Für Autofahrer gilt seit dem 22. August ein neuer THC-Grenzwert von 3,5 Nanogramm je Milliliter Blut . Wer mit mehr erwischt wird, riskiert 500 Euro Bußgeld, einen Monat Fahrverbot und zwei Punkte. Ist dabei zusätzlich noch Alkohol im Spiel, drohen 1000 Euro Bußgeld und ebenfalls ein Monat Fahrverbot sowie zwei Punkte.
In der zweijährigen Führerschein-Probezeit und für Fahrer unter 21 Jahren gilt ein striktes Cannabis-Verbot .
Verkauf und Einfuhr von Cannabis sind nach wie vor nicht erlaubt .

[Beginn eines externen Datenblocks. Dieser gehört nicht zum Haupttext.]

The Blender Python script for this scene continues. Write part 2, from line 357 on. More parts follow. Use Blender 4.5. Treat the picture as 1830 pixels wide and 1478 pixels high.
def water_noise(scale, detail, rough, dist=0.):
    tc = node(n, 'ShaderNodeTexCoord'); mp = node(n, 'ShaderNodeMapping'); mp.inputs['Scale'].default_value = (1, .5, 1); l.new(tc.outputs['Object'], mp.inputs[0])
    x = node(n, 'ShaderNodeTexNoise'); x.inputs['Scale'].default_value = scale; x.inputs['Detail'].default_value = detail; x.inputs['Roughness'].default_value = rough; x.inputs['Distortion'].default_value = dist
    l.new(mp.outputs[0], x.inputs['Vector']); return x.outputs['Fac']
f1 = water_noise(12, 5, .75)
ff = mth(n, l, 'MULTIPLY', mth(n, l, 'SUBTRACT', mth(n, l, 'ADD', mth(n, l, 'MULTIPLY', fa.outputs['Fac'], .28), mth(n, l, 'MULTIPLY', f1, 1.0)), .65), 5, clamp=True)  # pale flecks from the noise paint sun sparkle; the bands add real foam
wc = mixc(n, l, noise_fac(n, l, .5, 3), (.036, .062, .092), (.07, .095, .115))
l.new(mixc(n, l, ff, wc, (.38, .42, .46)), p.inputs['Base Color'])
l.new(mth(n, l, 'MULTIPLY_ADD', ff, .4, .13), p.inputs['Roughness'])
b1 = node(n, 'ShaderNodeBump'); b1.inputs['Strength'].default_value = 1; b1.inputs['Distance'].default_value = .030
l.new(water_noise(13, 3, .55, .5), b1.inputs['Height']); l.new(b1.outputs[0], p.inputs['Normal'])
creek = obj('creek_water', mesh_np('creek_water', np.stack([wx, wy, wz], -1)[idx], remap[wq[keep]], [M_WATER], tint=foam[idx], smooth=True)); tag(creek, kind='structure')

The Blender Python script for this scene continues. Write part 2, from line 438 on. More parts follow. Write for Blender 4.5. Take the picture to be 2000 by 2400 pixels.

Auch sei bislang keine erhöhte Belastung durch Kontrollen bezüglich der Einhaltung der Konsumregeln im öffentlichen Raum erkennbar. „Ein erhöhter Kontrollaufwand durch die Überwachung der Konsumverbotszonen ist in der Breite nicht festzustellen, da die Gewährleistung der Sicherheit im öffentlichen Raum auch bereits vor der Einführung des Gesetzes ein elementarer Bestandteil der polizeilichen Arbeit war und die entsprechenden Bereiche durch die Streifentätigkeiten abgedeckt wurden“, erklärt der Polizeisprecher.
Durch das Konsumgesetz ist es nun ebenfalls straffrei, bis zu 25 Gramm Marihuana für den „Eigenbedarf“ bei sich zu haben – der Handel mit „Gras“ bleibt aber weiterhin verboten. Das stellt die Polizei vor ein Problem: Ist die Menge im Besitz eines Kontrollierten tatsächlich für den eigenen Konsum gedacht, oder wird sie vielleicht in Verkaufsabsicht mitgeführt?
„Diese Frage ist für die Polizei regelmäßig nur schwierig zu beantworten“, sagt Klump. Oftmals sei nicht nur die gefundene Menge entscheidend, sondern vielmehr eine Vielzahl verschiedener „polizeilich festzustellender Verdachtsindikatoren“. Das könne beispielsweise das vor der Kontrolle beobachtete Verhalten einer Person oder das Auffinden „tatrelevanter Gegenstände“ sein. Ob es hinreichende Verdachtsmomente für das tatsächliche Vorliegen einer Straftat gebe, entscheide dann jeweils die zuständige Staatsanwaltschaft.
Cannabiskonsumgesetz: Anstieg berauschter Autofahrer derzeit nicht zu erkennen
Wenn jetzt legal gekifft werden darf, liegt die Vermutung nahe, dass sich auch mehr Menschen unter Drogeneinfluss hinter das Steuer ihres Autos setzen. Mit der Teillegalisierung ging auch eine Erhöhung des erlaubten Grenzwertes einher: Ab 3,5 Nanogramm je Milliliter Blut gilt ein Autofahrer als beeinflusst.
Mit der Erhöhung des Grenzwertes wurden auch neue Tests bei der Polizei eingeführt. „Diese zeigen aber keinen Wert an wie bei einer Atemalkoholmessung, sondern lediglich den neuen relevanten Grenzwert“, präzisiert Klump.
Explizit verstärkt habe die Polizei ihre Kontrollen diesbezüglich zwar nicht, kontrolliere aber ohnehin im Straßenverkehr schon seit langem „mit hoher Frequenz“. Dabei – und insbesondere auch bei Großveranstaltungen – liege ein besonderes Augenmerk immer auf Autofahrern, die berauscht unterwegs sind. „Ein grundsätzlicher statistischer Anstieg ist nach hiesiger Einschätzung aber nicht zu erkennen“, sagt der Polizeisprecher.